Within each of the joints are sealed optical elements. What this means is that there is generally no need to do anything with the mirrors, which was a problem with some of the early systems. Also, the beam path is always the same, so there is reliable consistency.

While more limited in range of motion than a flexible cable attached to a laser head on the end of a robot arm as is the case with a YAG laser, this arrangement does allow three dimensional welding. Although the system is comparatively new here, there is North American use welding exhaust components in production.

The Remote Approach. One potential breakthrough development for the use of lasers in body welding applications is through the use of remote welding systems. At Rofin-Sinar, for example, they've developed a system that employs its diffusion-cooled laser. The laser is mounted on a platform. The work zone is below the laser such that there is open access for conventional tooling for things like door panels; the footprint of the structure is 12 × 14 ft.

Ordinarily, the standard focal length for a 2.5-kW laser that's used for welding would be on the order of 250 mm. But with the beam quality provided by the diffusion-cooled laser and a clever optical arrangement that includes high-speed, high-precision linear (for the focus lens) and rotary (for the copper mirrors) stages, they are able to provide a focal length of 1.4 m. With a 3.5-kW laser, the focal length is 1.6 m. Which means that the work envelope is greater than 1 × 1 m for either one of these systems.

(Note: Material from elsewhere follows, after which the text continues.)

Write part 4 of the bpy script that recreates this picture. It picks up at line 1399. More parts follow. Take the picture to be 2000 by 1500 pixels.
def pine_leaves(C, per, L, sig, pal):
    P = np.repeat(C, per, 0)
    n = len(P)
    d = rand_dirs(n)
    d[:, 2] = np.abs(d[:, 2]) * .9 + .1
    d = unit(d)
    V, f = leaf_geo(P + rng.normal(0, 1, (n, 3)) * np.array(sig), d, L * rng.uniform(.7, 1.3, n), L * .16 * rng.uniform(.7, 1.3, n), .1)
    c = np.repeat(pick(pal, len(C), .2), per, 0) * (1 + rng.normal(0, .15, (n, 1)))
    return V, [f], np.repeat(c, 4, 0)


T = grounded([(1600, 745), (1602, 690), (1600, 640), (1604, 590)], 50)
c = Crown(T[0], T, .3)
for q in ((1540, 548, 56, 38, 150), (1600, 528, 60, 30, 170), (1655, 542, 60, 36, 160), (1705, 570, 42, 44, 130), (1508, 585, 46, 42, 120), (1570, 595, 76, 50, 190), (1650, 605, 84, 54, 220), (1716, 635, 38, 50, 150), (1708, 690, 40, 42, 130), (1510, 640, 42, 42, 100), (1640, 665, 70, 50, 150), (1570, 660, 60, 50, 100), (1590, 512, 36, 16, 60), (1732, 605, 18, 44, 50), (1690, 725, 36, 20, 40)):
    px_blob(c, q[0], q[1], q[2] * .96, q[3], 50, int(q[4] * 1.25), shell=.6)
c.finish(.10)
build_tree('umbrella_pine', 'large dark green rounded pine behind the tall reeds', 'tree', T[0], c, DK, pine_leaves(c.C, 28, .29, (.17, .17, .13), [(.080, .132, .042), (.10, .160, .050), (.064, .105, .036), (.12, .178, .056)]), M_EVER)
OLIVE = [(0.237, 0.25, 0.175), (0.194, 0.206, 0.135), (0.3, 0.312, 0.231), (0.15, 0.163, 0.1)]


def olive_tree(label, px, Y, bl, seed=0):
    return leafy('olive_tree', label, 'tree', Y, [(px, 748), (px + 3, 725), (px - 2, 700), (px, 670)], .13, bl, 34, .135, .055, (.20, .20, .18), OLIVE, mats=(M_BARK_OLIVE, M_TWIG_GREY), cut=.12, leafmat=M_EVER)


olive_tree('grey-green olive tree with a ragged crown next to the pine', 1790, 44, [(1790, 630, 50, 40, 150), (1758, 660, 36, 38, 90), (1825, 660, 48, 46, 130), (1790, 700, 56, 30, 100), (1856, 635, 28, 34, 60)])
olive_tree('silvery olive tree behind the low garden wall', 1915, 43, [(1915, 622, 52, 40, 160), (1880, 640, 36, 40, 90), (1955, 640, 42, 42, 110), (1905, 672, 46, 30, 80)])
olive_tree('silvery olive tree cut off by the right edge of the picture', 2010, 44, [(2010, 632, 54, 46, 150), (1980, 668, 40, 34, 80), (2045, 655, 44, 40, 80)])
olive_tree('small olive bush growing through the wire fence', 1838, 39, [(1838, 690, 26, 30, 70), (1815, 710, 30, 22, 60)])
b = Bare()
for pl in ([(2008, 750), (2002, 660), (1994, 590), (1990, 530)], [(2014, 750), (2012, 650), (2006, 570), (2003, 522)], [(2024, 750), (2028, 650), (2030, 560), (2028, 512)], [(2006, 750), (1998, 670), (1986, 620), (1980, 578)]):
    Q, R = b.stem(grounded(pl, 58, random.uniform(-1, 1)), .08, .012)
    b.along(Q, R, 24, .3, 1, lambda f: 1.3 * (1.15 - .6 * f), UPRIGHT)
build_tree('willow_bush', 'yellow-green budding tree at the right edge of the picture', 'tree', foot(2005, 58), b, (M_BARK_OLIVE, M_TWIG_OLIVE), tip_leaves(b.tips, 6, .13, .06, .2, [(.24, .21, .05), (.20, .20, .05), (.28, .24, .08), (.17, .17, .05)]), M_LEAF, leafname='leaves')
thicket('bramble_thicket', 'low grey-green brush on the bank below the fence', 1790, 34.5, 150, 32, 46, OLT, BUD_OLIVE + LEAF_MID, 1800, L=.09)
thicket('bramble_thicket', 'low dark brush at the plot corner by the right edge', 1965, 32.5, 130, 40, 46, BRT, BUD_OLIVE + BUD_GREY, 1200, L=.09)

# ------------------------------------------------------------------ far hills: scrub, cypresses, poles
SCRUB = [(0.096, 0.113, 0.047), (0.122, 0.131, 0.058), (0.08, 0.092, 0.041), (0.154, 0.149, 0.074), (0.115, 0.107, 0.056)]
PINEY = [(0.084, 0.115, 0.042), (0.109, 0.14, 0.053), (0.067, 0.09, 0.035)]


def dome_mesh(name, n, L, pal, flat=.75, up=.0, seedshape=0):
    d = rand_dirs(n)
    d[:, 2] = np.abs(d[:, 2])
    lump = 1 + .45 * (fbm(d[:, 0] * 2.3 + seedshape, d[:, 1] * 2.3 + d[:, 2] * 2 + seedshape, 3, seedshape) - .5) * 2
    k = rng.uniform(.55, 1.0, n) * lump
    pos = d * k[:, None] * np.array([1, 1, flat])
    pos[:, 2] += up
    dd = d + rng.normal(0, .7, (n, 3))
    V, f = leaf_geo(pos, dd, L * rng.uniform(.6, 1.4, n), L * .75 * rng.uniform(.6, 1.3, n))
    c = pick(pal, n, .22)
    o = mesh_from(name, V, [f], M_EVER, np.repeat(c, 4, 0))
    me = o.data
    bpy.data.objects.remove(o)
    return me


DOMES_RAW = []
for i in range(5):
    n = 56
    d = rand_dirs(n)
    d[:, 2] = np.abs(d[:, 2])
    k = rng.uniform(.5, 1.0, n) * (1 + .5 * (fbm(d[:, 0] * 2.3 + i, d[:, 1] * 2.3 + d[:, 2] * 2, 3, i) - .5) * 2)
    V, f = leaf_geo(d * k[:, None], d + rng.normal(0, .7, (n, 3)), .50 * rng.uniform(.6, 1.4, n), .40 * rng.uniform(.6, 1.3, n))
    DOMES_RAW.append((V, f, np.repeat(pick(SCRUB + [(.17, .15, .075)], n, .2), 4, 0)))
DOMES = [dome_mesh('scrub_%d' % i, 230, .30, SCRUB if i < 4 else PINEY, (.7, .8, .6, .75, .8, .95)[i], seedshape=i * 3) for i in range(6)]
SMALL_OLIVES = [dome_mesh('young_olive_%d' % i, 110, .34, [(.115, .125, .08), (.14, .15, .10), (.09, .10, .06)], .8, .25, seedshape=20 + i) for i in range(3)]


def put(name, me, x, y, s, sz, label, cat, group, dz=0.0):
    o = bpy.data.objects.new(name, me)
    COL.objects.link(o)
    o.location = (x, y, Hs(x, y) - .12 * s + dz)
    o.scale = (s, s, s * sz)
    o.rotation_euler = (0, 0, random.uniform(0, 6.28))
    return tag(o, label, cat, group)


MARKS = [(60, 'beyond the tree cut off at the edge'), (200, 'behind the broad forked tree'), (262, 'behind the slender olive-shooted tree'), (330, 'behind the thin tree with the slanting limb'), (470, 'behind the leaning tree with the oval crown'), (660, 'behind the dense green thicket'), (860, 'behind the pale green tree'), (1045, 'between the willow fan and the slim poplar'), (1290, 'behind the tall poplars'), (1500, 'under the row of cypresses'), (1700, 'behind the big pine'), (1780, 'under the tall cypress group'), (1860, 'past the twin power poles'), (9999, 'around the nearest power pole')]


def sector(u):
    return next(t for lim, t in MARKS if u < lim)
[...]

Realize that this remote welding system is able to make moves between weld locations at a rate in excess of 2 m/sec. Looked at from the standpoint of comparing it with a robotic spot welding system, it can produce four to 10 times as many welds in the same amount of time. Which means that it is possible to do a whole lot more work in a much smaller area, to say nothing of the advantages of laser welds versus resistance welds.

According to Walker, "The proof of principle for this system is over. Now it is a matter of finding the right applications." He suggests that within a year there will be applications both at OEM and supplier plants.